I read with despair the article by Chris Wheal on travel insurance (Features, 18 January). This has to be one of the worst journalistic pieces in a professional publication I have ever seen.

What utter rubbish to suggest that the whole UK travel insurance market is systematically providing a sub-standard service, "exploiting" policyholders and is run by cowboys.

Mr Wheal starts by suggesting that it is the insurance companies fault that up to one in five holidaymakers travels uninsured because he does not think he will have his claims paid. This is nonsense; the principal reasons are ignorance of the need for travel insurance and a belief that the EHIC provides adequate cover.

He then goes on to say that "despite very low claims rates for travel insurance, virtually every claim is rebutted".

He clearly has no claims data or experience of travel claims payments to substantiate such a ridiculous sweeping statement. To say that virtually every claim is rebutted is slanderous and extremely damaging to a vital service that deserves more respect from someone who should know better.

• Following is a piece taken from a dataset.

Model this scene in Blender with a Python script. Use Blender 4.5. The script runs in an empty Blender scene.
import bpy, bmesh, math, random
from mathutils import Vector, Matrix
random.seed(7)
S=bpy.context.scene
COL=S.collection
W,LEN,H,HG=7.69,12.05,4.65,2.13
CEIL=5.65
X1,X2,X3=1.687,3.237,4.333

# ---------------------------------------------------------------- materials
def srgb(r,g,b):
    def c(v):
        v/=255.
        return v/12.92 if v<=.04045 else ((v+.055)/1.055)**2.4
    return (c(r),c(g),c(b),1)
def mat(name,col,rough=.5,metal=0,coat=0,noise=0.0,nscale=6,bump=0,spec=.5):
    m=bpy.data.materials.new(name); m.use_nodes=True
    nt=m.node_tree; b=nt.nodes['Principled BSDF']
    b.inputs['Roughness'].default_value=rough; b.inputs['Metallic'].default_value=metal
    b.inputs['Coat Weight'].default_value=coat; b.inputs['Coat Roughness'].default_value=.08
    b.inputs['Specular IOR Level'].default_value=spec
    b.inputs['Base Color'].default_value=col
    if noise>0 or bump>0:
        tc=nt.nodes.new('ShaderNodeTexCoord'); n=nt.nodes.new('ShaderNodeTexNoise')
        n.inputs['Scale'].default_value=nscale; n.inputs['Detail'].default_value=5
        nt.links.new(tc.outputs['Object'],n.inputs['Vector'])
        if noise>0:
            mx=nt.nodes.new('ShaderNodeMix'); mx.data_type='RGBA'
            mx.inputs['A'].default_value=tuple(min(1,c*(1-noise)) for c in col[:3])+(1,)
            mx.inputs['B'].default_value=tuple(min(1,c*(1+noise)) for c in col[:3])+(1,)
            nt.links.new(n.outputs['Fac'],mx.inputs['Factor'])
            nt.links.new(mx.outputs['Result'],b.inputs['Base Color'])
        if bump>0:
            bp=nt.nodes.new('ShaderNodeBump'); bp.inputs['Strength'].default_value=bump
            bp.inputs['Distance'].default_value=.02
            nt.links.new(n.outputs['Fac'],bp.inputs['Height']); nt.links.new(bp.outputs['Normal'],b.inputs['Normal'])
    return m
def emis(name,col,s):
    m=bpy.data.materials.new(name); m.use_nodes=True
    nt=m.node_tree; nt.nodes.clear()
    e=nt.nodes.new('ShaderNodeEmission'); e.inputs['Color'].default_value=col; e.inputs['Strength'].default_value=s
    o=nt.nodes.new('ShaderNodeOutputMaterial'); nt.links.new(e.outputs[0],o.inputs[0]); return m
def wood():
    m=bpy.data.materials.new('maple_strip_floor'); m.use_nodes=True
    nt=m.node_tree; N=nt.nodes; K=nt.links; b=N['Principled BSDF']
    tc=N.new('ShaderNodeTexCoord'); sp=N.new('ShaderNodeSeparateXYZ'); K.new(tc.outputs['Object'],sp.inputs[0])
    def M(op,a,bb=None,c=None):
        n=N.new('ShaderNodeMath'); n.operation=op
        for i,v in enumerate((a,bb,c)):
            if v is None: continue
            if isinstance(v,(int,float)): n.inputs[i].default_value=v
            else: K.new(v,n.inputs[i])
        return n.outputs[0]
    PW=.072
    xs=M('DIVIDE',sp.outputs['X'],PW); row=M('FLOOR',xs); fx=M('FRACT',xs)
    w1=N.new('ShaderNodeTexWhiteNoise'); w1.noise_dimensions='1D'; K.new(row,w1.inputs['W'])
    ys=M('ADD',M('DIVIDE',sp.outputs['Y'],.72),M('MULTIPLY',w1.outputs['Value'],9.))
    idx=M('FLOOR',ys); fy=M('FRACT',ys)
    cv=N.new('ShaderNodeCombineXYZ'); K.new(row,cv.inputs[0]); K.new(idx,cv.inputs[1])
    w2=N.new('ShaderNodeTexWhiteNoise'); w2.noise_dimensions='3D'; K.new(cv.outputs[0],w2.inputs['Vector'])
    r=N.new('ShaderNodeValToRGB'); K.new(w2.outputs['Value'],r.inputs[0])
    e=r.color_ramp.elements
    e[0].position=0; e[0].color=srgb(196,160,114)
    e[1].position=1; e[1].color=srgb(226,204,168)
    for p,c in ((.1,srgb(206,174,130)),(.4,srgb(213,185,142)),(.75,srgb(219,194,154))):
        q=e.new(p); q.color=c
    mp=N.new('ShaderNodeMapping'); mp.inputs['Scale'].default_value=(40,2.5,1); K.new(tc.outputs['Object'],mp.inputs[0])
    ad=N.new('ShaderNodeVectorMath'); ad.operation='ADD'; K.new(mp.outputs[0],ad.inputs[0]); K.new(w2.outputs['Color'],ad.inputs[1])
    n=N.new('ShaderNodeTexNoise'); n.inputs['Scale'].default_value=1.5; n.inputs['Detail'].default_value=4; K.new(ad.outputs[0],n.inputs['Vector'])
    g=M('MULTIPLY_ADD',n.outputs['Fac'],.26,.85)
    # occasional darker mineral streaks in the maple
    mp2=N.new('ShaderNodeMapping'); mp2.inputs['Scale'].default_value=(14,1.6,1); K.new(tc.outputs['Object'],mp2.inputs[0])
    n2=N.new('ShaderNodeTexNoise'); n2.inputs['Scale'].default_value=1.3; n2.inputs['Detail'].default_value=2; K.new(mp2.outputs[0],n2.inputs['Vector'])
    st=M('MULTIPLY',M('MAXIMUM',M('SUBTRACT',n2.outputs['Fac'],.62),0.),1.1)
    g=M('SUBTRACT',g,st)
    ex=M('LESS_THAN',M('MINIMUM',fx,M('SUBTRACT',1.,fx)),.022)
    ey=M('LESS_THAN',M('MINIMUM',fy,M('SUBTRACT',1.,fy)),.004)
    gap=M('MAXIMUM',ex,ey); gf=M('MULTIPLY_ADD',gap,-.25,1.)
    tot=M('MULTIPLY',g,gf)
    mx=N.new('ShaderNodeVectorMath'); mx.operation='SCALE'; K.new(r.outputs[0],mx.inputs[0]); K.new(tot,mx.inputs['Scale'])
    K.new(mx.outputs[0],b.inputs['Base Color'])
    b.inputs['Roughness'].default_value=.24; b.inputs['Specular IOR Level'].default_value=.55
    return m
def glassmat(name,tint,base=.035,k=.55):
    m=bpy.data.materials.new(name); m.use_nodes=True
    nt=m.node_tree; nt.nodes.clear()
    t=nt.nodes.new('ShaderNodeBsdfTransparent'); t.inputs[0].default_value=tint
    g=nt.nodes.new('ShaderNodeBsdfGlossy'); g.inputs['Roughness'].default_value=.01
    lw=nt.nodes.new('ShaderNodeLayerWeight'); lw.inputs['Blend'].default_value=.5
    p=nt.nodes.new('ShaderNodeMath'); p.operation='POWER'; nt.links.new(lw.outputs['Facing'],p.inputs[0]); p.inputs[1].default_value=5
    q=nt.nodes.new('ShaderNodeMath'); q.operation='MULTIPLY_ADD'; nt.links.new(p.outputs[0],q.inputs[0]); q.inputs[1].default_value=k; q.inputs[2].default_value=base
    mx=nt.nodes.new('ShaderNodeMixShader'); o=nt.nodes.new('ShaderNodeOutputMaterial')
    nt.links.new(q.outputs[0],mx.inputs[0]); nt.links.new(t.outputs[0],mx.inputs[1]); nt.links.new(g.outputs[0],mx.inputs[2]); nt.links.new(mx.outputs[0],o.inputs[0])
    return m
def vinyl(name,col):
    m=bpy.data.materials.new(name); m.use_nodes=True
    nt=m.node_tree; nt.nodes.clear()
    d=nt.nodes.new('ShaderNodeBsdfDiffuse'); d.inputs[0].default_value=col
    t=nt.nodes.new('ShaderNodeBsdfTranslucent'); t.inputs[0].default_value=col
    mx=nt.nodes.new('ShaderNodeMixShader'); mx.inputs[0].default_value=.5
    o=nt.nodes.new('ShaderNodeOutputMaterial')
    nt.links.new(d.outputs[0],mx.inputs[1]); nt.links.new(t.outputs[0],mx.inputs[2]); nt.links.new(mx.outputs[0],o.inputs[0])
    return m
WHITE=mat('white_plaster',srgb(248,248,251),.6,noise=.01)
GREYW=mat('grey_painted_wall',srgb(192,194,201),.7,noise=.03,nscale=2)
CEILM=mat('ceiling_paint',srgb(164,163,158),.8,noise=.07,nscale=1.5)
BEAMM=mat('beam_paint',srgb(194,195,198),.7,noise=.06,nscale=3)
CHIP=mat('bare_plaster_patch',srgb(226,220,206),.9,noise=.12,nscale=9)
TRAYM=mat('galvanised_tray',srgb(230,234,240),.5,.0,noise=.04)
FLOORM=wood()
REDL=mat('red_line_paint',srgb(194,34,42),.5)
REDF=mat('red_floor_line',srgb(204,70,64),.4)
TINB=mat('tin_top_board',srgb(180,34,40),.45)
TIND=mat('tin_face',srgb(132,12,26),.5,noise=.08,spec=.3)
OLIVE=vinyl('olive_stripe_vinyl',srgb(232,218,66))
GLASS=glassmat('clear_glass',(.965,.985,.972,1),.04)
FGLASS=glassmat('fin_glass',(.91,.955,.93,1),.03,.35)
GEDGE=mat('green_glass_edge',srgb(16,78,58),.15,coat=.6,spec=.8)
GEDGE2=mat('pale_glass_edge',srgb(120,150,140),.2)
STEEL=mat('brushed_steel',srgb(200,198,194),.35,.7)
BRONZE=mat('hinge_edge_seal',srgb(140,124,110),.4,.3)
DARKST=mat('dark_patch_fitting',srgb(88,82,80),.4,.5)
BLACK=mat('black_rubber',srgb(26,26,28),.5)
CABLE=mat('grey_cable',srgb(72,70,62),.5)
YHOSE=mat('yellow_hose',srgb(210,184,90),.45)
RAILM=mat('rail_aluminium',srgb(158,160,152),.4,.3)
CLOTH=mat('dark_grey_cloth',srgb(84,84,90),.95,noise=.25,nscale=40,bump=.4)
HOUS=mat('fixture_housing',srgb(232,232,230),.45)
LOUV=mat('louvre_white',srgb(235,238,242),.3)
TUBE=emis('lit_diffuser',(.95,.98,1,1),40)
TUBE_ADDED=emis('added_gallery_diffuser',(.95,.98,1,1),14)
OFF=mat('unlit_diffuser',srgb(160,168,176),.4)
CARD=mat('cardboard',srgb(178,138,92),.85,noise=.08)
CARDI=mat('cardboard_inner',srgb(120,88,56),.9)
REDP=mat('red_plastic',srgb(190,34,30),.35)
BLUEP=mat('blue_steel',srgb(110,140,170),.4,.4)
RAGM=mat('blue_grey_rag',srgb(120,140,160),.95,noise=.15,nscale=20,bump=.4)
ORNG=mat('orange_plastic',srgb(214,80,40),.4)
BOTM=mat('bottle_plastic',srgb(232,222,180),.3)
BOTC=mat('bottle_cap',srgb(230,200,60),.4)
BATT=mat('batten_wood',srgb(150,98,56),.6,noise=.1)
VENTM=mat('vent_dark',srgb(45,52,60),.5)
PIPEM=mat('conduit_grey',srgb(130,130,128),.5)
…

I say this without knowing what Mr Wheal's credentials are but I assume he has some given the space Insurance Times gave him to voice his ill-informed views. Millions of pounds are paid out every year in valid travel claims, to the relief and gratitude of the policyholders unlucky enough to have suffered a loss.

He goes on to state that travel insurers have been subject to 1,787 complaints, up from 1,525 the previous year. I wouldn't dispute that this is too many. In a perfect world there would be none, but put it in perspective - 45 million trips are made abroad each year, and if four out of five were insured, that is 36 million policies, which equates to a complaint rate of about 1 in 20,000 holidays.

It is right to question whether or not the delivery of travel insurance to the market via travel agents is in the customer's best interests and, indeed, if adequate advice is being provided at the point of sale.

But I cannot agree that the situation with regards to claims settlements is as dire as Mr Wheal suggests. If it were, the number of complaints would surely be substantially higher.